There’s a tendency in the industry to focus too heavily on Tesla and its potentially misleading marketing strategy for all the failings of the advanced driver assistance industry. However, and as a recent study from Car and Driver discovered, almost every vehicle with advanced driver aids on sale today can be operated without anyone in the driver’s seat.

As we know from headlines bemoaning Tesla drivers for getting out of the driver’s seat while using features such as “Full Self-Driving,” despite Tesla’s own admission to the California DMV that their system does not offer autonomous driving, the misuse of driver aids can be dangerous. Consumer Reports, meanwhile, recently found that a Model Y could be fooled with little difficulty.

Car and Driver proves that Tesla isn’t the only guilty party.
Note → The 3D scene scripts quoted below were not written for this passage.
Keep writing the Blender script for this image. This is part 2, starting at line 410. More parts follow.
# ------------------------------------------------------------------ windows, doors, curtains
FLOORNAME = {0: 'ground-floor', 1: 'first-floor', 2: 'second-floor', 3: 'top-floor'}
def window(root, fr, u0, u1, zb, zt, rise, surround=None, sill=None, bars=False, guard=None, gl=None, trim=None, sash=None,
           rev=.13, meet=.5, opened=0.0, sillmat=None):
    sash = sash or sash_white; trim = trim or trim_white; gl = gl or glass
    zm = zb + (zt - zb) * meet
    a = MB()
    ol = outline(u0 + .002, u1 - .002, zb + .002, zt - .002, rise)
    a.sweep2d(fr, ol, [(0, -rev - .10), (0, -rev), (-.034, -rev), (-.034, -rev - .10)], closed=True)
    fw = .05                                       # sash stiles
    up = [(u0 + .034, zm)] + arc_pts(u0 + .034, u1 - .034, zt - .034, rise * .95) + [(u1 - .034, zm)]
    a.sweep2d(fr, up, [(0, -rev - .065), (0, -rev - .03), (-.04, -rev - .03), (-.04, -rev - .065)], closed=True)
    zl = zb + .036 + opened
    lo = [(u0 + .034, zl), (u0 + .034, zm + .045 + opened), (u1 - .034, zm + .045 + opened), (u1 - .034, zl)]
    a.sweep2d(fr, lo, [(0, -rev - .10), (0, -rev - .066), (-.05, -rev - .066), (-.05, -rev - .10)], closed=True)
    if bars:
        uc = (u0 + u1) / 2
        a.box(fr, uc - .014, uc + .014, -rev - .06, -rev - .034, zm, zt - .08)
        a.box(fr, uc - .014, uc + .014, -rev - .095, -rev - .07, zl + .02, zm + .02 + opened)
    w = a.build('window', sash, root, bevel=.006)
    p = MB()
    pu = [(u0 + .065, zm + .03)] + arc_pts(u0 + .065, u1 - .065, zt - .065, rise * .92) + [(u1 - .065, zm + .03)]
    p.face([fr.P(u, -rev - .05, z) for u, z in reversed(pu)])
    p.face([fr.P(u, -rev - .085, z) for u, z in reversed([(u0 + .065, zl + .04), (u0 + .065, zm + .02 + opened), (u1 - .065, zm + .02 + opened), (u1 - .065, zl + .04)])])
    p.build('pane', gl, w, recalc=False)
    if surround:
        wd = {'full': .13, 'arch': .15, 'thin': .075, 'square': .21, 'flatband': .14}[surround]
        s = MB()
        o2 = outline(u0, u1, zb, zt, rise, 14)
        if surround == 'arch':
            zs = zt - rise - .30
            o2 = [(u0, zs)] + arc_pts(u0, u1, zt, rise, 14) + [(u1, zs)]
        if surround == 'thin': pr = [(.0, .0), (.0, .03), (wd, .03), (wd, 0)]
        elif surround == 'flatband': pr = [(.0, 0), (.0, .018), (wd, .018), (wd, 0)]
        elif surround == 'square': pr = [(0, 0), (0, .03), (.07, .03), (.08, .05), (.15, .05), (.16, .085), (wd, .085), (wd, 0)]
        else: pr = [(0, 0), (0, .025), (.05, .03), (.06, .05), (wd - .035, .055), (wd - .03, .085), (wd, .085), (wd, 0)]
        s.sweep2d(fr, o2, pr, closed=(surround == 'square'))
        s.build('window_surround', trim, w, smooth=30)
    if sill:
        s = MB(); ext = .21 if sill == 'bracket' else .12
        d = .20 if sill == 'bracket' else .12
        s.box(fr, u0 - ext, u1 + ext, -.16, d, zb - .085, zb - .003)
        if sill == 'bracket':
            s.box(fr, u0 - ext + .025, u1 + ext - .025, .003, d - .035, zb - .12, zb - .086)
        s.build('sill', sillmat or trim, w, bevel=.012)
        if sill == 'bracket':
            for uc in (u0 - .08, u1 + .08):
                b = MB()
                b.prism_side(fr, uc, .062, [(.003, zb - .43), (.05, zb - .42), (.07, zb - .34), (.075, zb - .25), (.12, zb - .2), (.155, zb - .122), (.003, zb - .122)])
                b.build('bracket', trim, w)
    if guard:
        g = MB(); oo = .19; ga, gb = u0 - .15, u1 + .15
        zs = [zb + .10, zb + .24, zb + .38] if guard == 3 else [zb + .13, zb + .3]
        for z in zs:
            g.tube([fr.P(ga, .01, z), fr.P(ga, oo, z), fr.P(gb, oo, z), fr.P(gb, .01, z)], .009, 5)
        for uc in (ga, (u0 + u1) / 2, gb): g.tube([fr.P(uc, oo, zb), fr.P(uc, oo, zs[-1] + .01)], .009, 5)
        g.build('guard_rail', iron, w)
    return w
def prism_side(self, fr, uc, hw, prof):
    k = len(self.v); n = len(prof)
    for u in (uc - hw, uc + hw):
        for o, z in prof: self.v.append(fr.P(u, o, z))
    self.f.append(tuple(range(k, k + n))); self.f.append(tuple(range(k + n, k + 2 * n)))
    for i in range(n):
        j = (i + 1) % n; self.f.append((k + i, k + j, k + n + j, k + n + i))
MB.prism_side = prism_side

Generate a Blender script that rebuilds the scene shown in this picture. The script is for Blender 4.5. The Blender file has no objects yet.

Testing 17 vehicles on a closed course (or a closed section of highway in Cadillac‘s case) from most major manufacturers, the test found that every brand’s safety checks can be defeated, allowing these systems to operate in a manner that they were not intended to.

Read Also: Consumer Reports Gets Tesla Model Y To Drive Without Anyone Behind The Wheel

Although some vehicles would deactivate or come to a halt if the seatbelt was unbuckled, as the report points out, a driver determined to misuse the system could simply buckle the belt behind them.

Similarly, most systems that required a hand on the wheel were easily defeated by affixing a weight to it, and even the Cadillac Super Cruise system, which checks to ensure the driver is retaining eye contact with the road, could be defeated with a cheap pair of novelty glasses with eyes painted on.

The test did find that Super Cruise, along with BMW and Mercedes‘ systems fared the best, though. The Germans have equipped their steering wheels with touch capacitors, making it much harder to defeat than systems that simply require a driver to occasionally put some pressure against the wheel. Cadillac’s system, meanwhile, remained active for just 18 seconds with no one behind the wheel, though a dummy could potentially fool it.

With many forum users actively posting tips and tricks to help defeat the safety checks installed on these vehicles, and the well-publicized Tesla stories, this is about more than “what-if” scenarios. Ensuring that drivers use these systems responsibly has an impact on the safety of the roads we all drive. And many of these flaws could be worked out with a simple weight sensor in the driver’s seat. Kind of like the one the passenger seat has.